After you have cut the stew meat into 1½-inch pieces, salt and pepper the meat. Place the meat a zip lock bag and add the flour. Close the bag and shake, covering the meat pieces with flour; set aside. In the Dutch oven, heat the oil. Place each piece of meat into the hot oil. Cook 3 to 4 minutes, flipping, cooking another 2 to 3 minutes until the meat browns on all sides. Once the meat is browned, add onions, carrots, garlic and celery cook for 4 more minutes, stirring until the onions become translucent and the celery and carrot start to soften. Add beef broth, Italian seasoning, stewed tomatoes and potatoes. Reduce the heat and simmer for 1 hour. Add the remaining vegetables and cook until tender, about 30 minutes.   

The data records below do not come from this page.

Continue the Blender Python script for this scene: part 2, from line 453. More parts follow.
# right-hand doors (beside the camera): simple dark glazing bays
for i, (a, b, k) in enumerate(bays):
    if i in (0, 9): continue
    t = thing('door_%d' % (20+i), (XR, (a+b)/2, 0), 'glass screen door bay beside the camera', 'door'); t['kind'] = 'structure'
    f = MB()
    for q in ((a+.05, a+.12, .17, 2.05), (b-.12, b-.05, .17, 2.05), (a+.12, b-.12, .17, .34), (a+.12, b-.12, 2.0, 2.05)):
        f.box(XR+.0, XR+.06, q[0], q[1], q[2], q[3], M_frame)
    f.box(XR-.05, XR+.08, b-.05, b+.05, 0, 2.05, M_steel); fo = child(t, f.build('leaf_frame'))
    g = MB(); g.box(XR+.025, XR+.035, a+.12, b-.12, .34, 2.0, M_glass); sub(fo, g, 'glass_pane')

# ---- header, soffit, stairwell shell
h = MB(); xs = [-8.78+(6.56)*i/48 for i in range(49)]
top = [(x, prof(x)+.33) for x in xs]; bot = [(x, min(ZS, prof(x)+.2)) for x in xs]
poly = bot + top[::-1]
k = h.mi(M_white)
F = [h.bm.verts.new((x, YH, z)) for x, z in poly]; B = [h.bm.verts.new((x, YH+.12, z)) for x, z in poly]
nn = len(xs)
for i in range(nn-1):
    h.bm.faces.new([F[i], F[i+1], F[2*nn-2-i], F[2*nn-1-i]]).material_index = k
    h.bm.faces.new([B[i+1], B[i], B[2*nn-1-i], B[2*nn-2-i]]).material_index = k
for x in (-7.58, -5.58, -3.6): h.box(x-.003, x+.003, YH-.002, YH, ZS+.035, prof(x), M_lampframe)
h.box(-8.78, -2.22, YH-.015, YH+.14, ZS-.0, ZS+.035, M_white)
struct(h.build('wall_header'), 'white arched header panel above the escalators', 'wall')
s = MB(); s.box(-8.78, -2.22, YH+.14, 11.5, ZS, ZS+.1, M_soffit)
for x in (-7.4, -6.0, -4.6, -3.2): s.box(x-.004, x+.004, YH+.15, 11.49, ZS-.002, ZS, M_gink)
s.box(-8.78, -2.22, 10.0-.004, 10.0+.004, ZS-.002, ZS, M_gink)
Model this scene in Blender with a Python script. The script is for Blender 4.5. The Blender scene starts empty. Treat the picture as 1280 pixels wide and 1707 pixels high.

This soup is great the next day when the flavors have had time to marry and the richness of the broth thickens a bit. This soup is easily frozen for later use, but I’ll bet that it won’t ever make it to the freezer. The family will devour the entire pot.

This soup is best served with French bread or my quick dinner rolls, which take only an hour to make. These rolls are great with soups or for your upcoming Thanksgiving dinner. They are made with instant yeast, which rises faster than regular yeast. I was surprised when I first made these to see how close they were to tasting like my original bread recipe.

One Hour Dinner Rolls

Ingredients
1/2 cup warm water
1½ tablespoon instant yeast
1/3 cup buttermilk
2 tablespoon oil
1/4 cup sugar
1/4 teaspoon salt
1 egg
3 cups flour

In a large bowl, combine warm water, yeast, buttermilk, oil and sugar. Let rest for 5 to 10 minutes or until bubbly or until the yeast starts working. Add the salt and egg with 2 cups of the flour. Beat until smooth. Mix in enough flour to make a soft smooth dough. Let the dough rest again for 5 minutes. This lets the gluten in the flour start to work. Form 12 rolls by shaping the dough into balls. Place the dough balls into a greased 9 x 13 baking pan. Cover with plastic wrap and let rise for about 30 minutes while preheating the oven to 350 degrees. When the dough has doubled in size, remove the plastic wrap and bake in the preheated oven for 15 minutes or until golden brown. Remove and brush with softened butter while still hot.  

This combination of tender beef and soft vegetables in a delicious rich broth and warm butter rolls that practically melt in your mouth is sure to become one of your new family favorites to warm you up on a cold night. From my recipe card box, I hope, to yours.